REQUIREMENTS: Give every line from the entries that contains "only".

## Begin

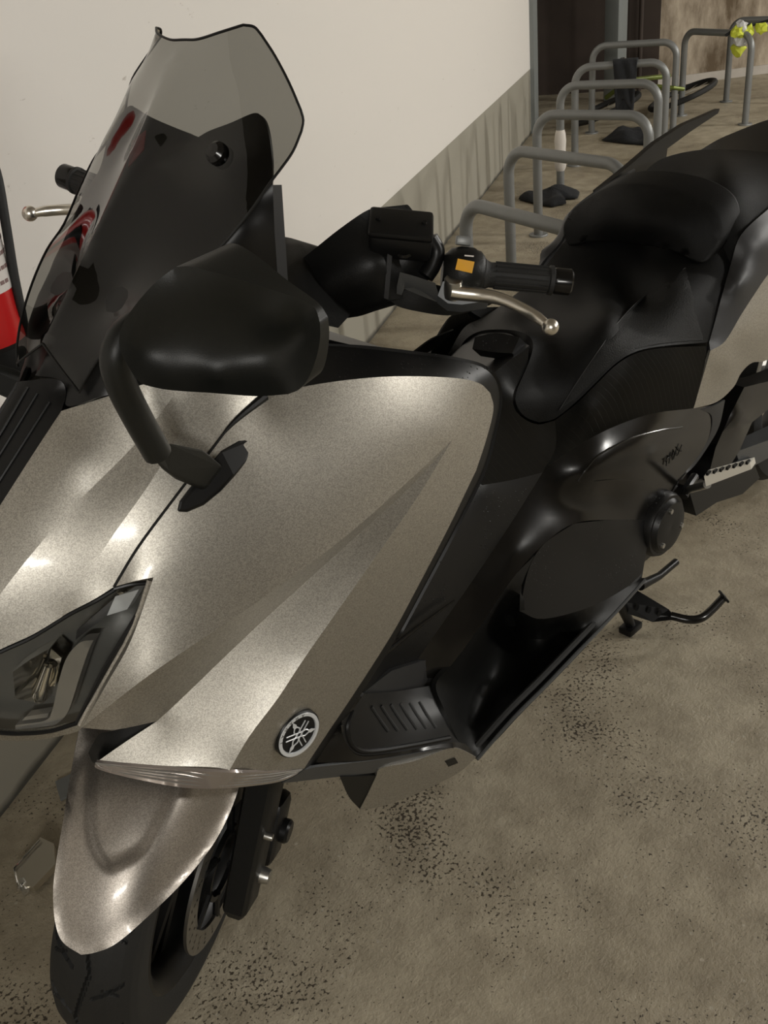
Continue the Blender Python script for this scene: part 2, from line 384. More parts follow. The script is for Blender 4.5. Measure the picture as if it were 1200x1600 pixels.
def panel(name, parts, m, parent, thick=.004, mirror=None, sharp=60, weld=.0006, crease=3.5):
    """shell of real thickness; mirror='join' makes one symmetric panel, 'copy' a second one on the other side.
    Folds are sharp only where two patches meet."""
    res = []; tagged = [(v, f, i) for i, (v, f) in enumerate(parts)]
    if mirror == 'join': tagged += [([mir(p) for p in v], [q[::-1] for q in f], i) for v, f, i in tagged]
    jobs = [tagged]
    if mirror == 'copy': jobs.append([([mir(p) for p in v], [q[::-1] for q in f], i) for v, f, i in tagged])
    for job in jobs:
        bm = bmesh.new()
        for v, f, idx in job:
            bv = [bm.verts.new(tuple(p)) for p in v]
            for q in f:
                try: fc = bm.faces.new([bv[i] for i in q]); fc.material_index = idx
                except ValueError: pass
        bmesh.ops.remove_doubles(bm, verts=bm.verts, dist=weld)
        for e in bm.edges:
            if len(e.link_faces) == 2:
                an = e.calc_face_angle(0); e.smooth = not (an > math.radians(sharp) or (e.link_faces[0].material_index != e.link_faces[1].material_index and an > math.radians(crease)))
        for e in bm.edges:
            if len(e.link_faces) == 1: e.smooth = False
        for fc in bm.faces: fc.material_index = 0; fc.smooth = True
        me = bpy.data.meshes.new(name); bm.to_mesh(me); bm.free(); me.materials.append(m)
        o = bpy.data.objects.new(name, me); COL.objects.link(o); o.parent = parent
        if thick:
            md = o.modifiers.new('thickness', 'SOLIDIFY'); md.thickness = thick; md.offset = -1; md.use_rim = True
        res.append(o)
    return res[0]
def solid(name, parts, m, parent, vec, mirror=None, sharp=35, bulge=0.):
    """closed body: seen surface plus its back, pushed along vec"""
    V, F = merge(parts); bm = bmesh.new(); bv = [bm.verts.new(tuple(p)) for p in V]
    for q in F:
        try: bm.faces.new([bv[i] for i in q])
        except ValueError: pass
    bmesh.ops.remove_doubles(bm, verts=bm.verts, dist=.0006)
    r = bmesh.ops.extrude_face_region(bm, geom=bm.faces[:], use_keep_orig=True)
    nv = [g for g in r['geom'] if isinstance(g, bmesh.types.BMVert)]
    for v in nv: v.co += Vector(vec)
    bmesh.ops.recalc_face_normals(bm, faces=bm.faces)
    me = bpy.data.meshes.new(name); bm.to_mesh(me); bm.free(); me.materials.append(m)
    me.polygons.foreach_set('use_smooth', [True]*len(me.polygons)); me.set_sharp_from_angle(angle=math.radians(sharp))
    o = bpy.data.objects.new(name, me); COL.objects.link(o); o.parent = parent
    if mirror:
        me2 = me.copy(); me2.transform(Matrix.Scale(-1, 4, (0, 1, 0))); me2.flip_normals()
        o2 = bpy.data.objects.new(name, me2); COL.objects.link(o2); o2.parent = parent
    return o

# ------------------------------------------------------------------ the garage
def wall_box(name, s0, s1, d0, d1, z0, z1, m):
    p = [wp(s0, d0, 0), wp(s1, d0, 0), wp(s1, d1, 0), wp(s0, d1, 0)]
    v = [(q[0], q[1], z0) for q in p]+[(q[0], q[1], z1) for q in p]
    return struct(link(name, v, [[0, 1, 2, 3], [7, 6, 5, 4], [0, 4, 5, 1], [1, 5, 6, 2], [2, 6, 7, 3], [3, 7, 4, 0]], m, smooth=False))
def floor_box(name, z0, z1, m):
    return wall_box(name, -11, 9, -3, 7, z0, z1, m)
floor_box('floor', -.1, 0, M['floor'])
floor_box('ceiling', 2.5, 2.6, M['ceiling'])
wall_box('wall_right', -11, 4.10, -.2, 0, 0, 2.5, M['wall'])
wall_box('wall_niche', 4.10, 6.2, -2.6, -2.5, 0, 2.5, M['brown'])
wall_box('wall_dark_back', 6.0, 6.2, -2.5, .86, 0, 2.5, M['brown'])
def quad_prism(name, pts, z0, z1, m):
    v = [(p[0], p[1], z0) for p in pts]+[(p[0], p[1], z1) for p in pts]; n = len(pts)
    return struct(link(name, v, [list(range(n))[::-1], [n+i for i in range(n)]]+[[i, (i+1) % n, n+(i+1) % n, n+i] for i in range(n)], m, smooth=False))
quad_prism('wall_back', [wp(6.05, .84, 0), wp(7.9, 4.6, 0), wp(8.1, 4.5, 0), wp(6.25, .80, 0)], 0, 2.5, M['old'])
quad_prism('baseboard_back', [wp(6.03, .86, 0), wp(7.88, 4.62, 0), wp(7.92, 4.58, 0), wp(6.07, .84, 0)], 0, .075, M['white'])
wall_box('wall_left', -11, 9, 6.8, 7, 0, 2.5, M['old'])
wall_box('wall_front', -11.2, -11, -3, 7, 0, 2.5, M['old'])
wall_box('wall_end_post', 4.10, 4.30, -.2, .03, 0, 2.5, M['pipe'])

# grey column and thin conduit before the dark wall
tag(link('steel_column', *box_geo(wp(5.46, .52, 1.25), .14, .14, 2.5, None, .01), M['pipe']), 'grey painted square steel column standing before the dark brown wall', 'column')
tag(link('conduit_pipe', *tube_geo([wp(5.92, .70, 0), wp(5.92, .70, 2.5)], .02, 12), M['brown']), 'thin brown vertical pipe on the dark wall right of the grey column', 'pipe')

# ------------------------------------------------------------------ the scooter
SC = empty('scooter', (0, 0, 0), 'large silver and black maxi scooter parked on its centre stand with its wheel turned', 'scooter')
def UVW(x, l, z):
    """where a known point of the scooter is seen, to mix it with surveyed ones"""
    q = np.array([x, -l, z])-CAM; d = q@_D
    return (600+FPX*(q@_R)/d, 800-FPX*(q@_U)/d, l)
from mathutils.bvhtree import BVHTree
def bvh_of(parts):
    v, f = merge(parts); return BVHTree.FromPolygons([tuple(p) for p in v], f)
def hit(bv, u, v):
    d = Vector(wray(u, v)).normalized(); r = bv.ray_cast(Vector(CAM), d)
    n = r[1]
    if n.dot(d) > 0: n = -n
    return r[0], n

# --- side fairing
c_gap = crv([(178, 917, .160), (215, 856, .168), (268, 784, .175), (330, 703, .178), (364, 661, .176), (414, 619, .170)])
c_top = crv([(414, 619, .170), (470, 605, .19), (540, 594, .21), (617, 588, .228), (703, 590, .24), (747, 598, .245), (766, 614, .246)])
c_rA = crv([(766, 614, .246), (771, 640, .248), (760, 686, .252), (744, 735, .256)])
c_rB = crv([(744, 735, .256), (700, 826, .258), (650, 922, .25), (613, 990, .243), (557, 1078, .23), (510, 1148, .218), (475, 1201, .208)])
c_front = crv([(178, 917, .160), (210, 908, .176), (240, 902, .187)], 3)+crv([(240, 902, .187), (205, 1000, .183), (165, 1072, .170), (128, 1137, .152)])
c_edge = crv([(128, 1137, .152), (240, 1050, .205), (410, 935, .238), (540, 838, .253), (640, 750, .258), (707, 687, .257)], 6)
c_crease = crv([(245, 1127, .165), (280, 1095, .178), (400, 980, .210), (540, 853, .240), (642, 760, .254), (707, 687, .257)], 6)
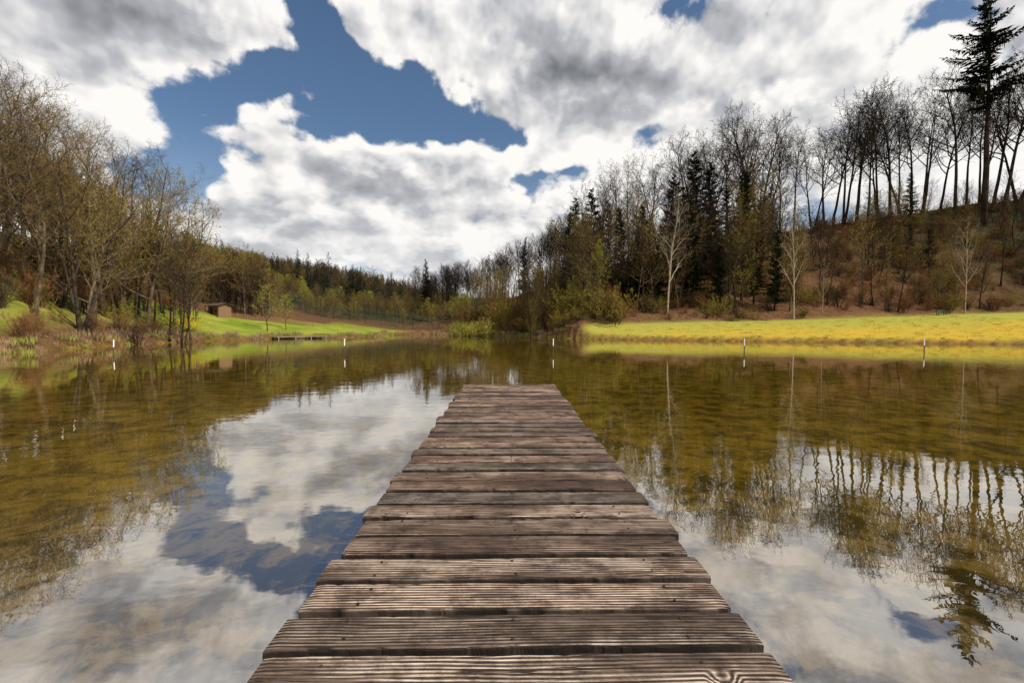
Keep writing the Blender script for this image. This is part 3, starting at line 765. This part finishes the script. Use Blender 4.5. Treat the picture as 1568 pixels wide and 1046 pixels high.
# cloud coordinates: azimuth / elevation, with a little more compression towards the horizon
elc = t.m('MULTIPLY', t.m('LOGARITHM', t.m('ADD', t.m('MAXIMUM', el0, 0.0), 0.35), math.e), 0.95)
cpv = t.comb(az0, elc, 0.0)
wc = t.noise(cpv, 4.0, 3, 0.55, col=True, dim='2D')
ws = t.sep(wc)
az = t.m('ADD', az0, t.m('MULTIPLY', t.m('SUBTRACT', ws[0], 0.5), 0.26))
el = t.m('ADD', el0, t.m('MULTIPLY', t.m('SUBTRACT', ws[1], 0.5), 0.22))
def ang(px, py):
    X = (px-777)/F; Z = (500-py)/F
    return math.atan2(X, 1), math.atan2(Z, math.hypot(X, 1))
def blob(px, py, rx, ry, rot=0.0):
    a0, e0 = ang(px, py)
    ra = rx/F*math.cos(a0); re = ry/F*math.cos(e0)**2*math.cos(a0)
    c, sn = math.cos(rot), math.sin(rot)
    # u = ((az-a0)c + (el-e0)s)/ra ;  v = ((el-e0)c - (az-a0)s)/re
    u = t.m('ADD', t.m('MULTIPLY_ADD', az, c/ra, (-a0*c-e0*sn)/ra), t.m('MULTIPLY', el, sn/ra)) if rot else t.m('MULTIPLY_ADD', az, 1/ra, -a0/ra)
    v = t.m('ADD', t.m('MULTIPLY_ADD', el, c/re, (-e0*c+a0*sn)/re), t.m('MULTIPLY', az, -sn/re)) if rot else t.m('MULTIPLY_ADD', el, 1/re, -e0/re)
    q = t.m('MULTIPLY_ADD', u, u, t.m('MULTIPLY', v, v))
    return t.m('EXPONENT', t.m('MULTIPLY', q, -1.0))
def total(bl):
    acc = 0.0
    for w, args in bl: acc = t.m('MULTIPLY_ADD', blob(*args), w, acc)
    return acc
holes = total([(0.52, (400, 165, 155, 75, 0.25)), (0.52, (590, 130, 135, 70, -0.35)), (0.47, (525, 30, 48, 75)), (0.32, (825, 285, 65, 38)), (0.30, (985, 35, 110, 28)),
               (0.25, (1400, 35, 75, 28)), (0.36, (262, 258, 48, 50)), (0.22, (740, 195, 80, 28)),
               (-0.28, (560, 250, 200, 38)), (-0.22, (110, 90, 200, 75)), (-0.24, (860, 100, 130, 65)), (-0.1, (620, 350, 260, 40)), (-0.28, (1080, 190, 220, 60)), (-0.22, (300, 30, 120, 42))])
grey = total([(0.85, (860, 100, 115, 62)), (0.95, (1180, 0, 180, 42)), (0.65, (230, 40, 210, 42)), (0.6, (60, 70, 130, 80)), (0.6, (560, 315, 170, 28)), (0.35, (560, 255, 120, 20)), (0.4, (1000, 120, 90, 40)),
              (-0.5, (1250, 220, 300, 90)), (-0.45, (560, 200, 160, 22)), (-0.35, (210, 165, 90, 35))])
def field(vec, det, vd):
    f = t.noise(vec, 4.6, det, 0.58, dim='2D')
    v = t.n.new('ShaderNodeTexVoronoi'); v.voronoi_dimensions = '2D'; v.inputs['Scale'].default_value = 8.0; v.inputs['Detail'].default_value = vd; v.inputs['Roughness'].default_value = 0.6
    v.inputs['Lacunarity'].default_value = 2.3
    v.normalize = True
    t.l.new(t.vm('ADD', vec, t.vm('SCALE', wc, 0.16)), v.inputs['Vector'])
    return t.m('SUBTRACT', t.m('MULTIPLY', f, 1.1), t.m('MULTIPLY', v.outputs['Distance'], 0.42))
f1 = field(cpv, 7, 2.0)
f2 = field(t.vm('ADD', cpv, (0.018, 0.045, 0.0)), 4, 1.0)
dens = t.m('SUBTRACT', t.m('SUBTRACT', f1, 0.19), holes)
alpha = t.ss(dens, -0.04, 0.10)
relief = t.m('MULTIPLY', t.m('SUBTRACT', f1, f2), 2.3)
thick = t.ss(dens, 0.08, 0.42)
sh = t.m('ADD', 0.95, relief)
sh = t.m('SUBTRACT', sh, t.m('ADD', t.m('MULTIPLY', thick, 0.34), t.m('MULTIPLY', grey, 0.50)))
sh = t.ss(sh, -0.35, 1.0, 0.0, 1.0, 'LINEAR')
ccol = t.mix(t.ss(sh, 0.0, 0.65, 0, 1, 'LINEAR'), (1.5, 1.6, 1.85, 1), (5.4, 5.5, 5.8, 1))
ccol = t.mix(t.ss(sh, 0.6, 0.98, 0, 1, 'LINEAR'), ccol, (10.0, 9.75, 9.4, 1))
blue = t.vm('MULTIPLY', sky.outputs[0], (0.78, 0.90, 0.98))
blue = t.mix(t.ss(el0, 0.0, 0.38, 0.5, 0.0), blue, (6.0, 6.8, 7.8, 1))
col = t.mix(alpha, blue, ccol)
haze = t.ss(el0, 0.0, 0.26, 0.65, 0.0)
col = t.mix(haze, col, (8.5, 8.6, 8.8, 1))
bg = t.n.new('ShaderNodeBackground'); bg.inputs['Strength'].default_value = 0.1
t.l.new(col, bg.inputs['Color'])
o = t.n.new('ShaderNodeOutputWorld'); t.l.new(bg.outputs[0], o.inputs[0])

sun = bpy.data.lights.new('sun', 'SUN'); sun.energy = 5.0; sun.angle = math.radians(0.6); sun.color = (1.0, 0.92, 0.79)
so = bpy.data.objects.new('sun', sun)
a, e = math.radians(SUN_AZ), math.radians(SUN_EL)
so.rotation_euler = Vector((math.sin(a)*math.cos(e), math.cos(a)*math.cos(e), math.sin(e))).to_track_quat('Z', 'Y').to_euler()
scene.collection.objects.link(so)

# ------------------------------------------------------------------ camera
cam = bpy.data.cameras.new('camera'); cam.sensor_width = 36; cam.lens = 16.0; cam.clip_end = 4000; cam.clip_start = 0.05
co = bpy.data.objects.new('camera', cam); co.location = (0, 0, EYE)
co.rotation_euler = (math.radians(90-1.89), 0, -7/697)
scene.collection.objects.link(co); scene.camera = co
print('done')
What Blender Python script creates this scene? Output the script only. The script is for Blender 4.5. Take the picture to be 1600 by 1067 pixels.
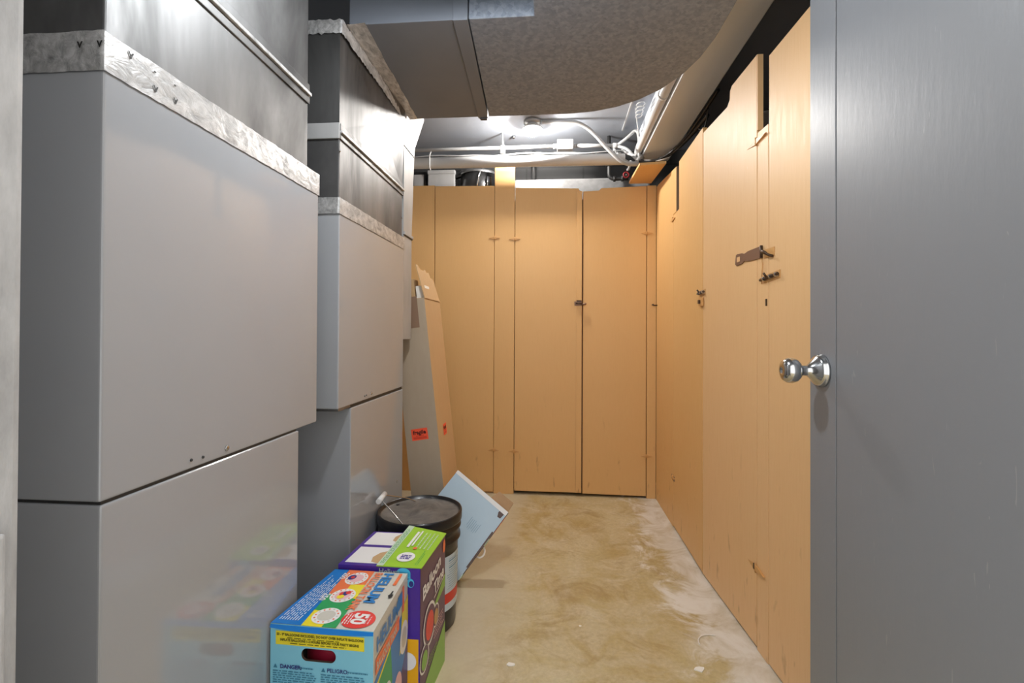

## End

EXERCISE OUTPUT:
    Folds are sharp only where two patches meet."""
What Blender Python script creates this scene? Output the script only. The script is for Blender 4.5. Take the picture to be 1600 by 1067 pixels.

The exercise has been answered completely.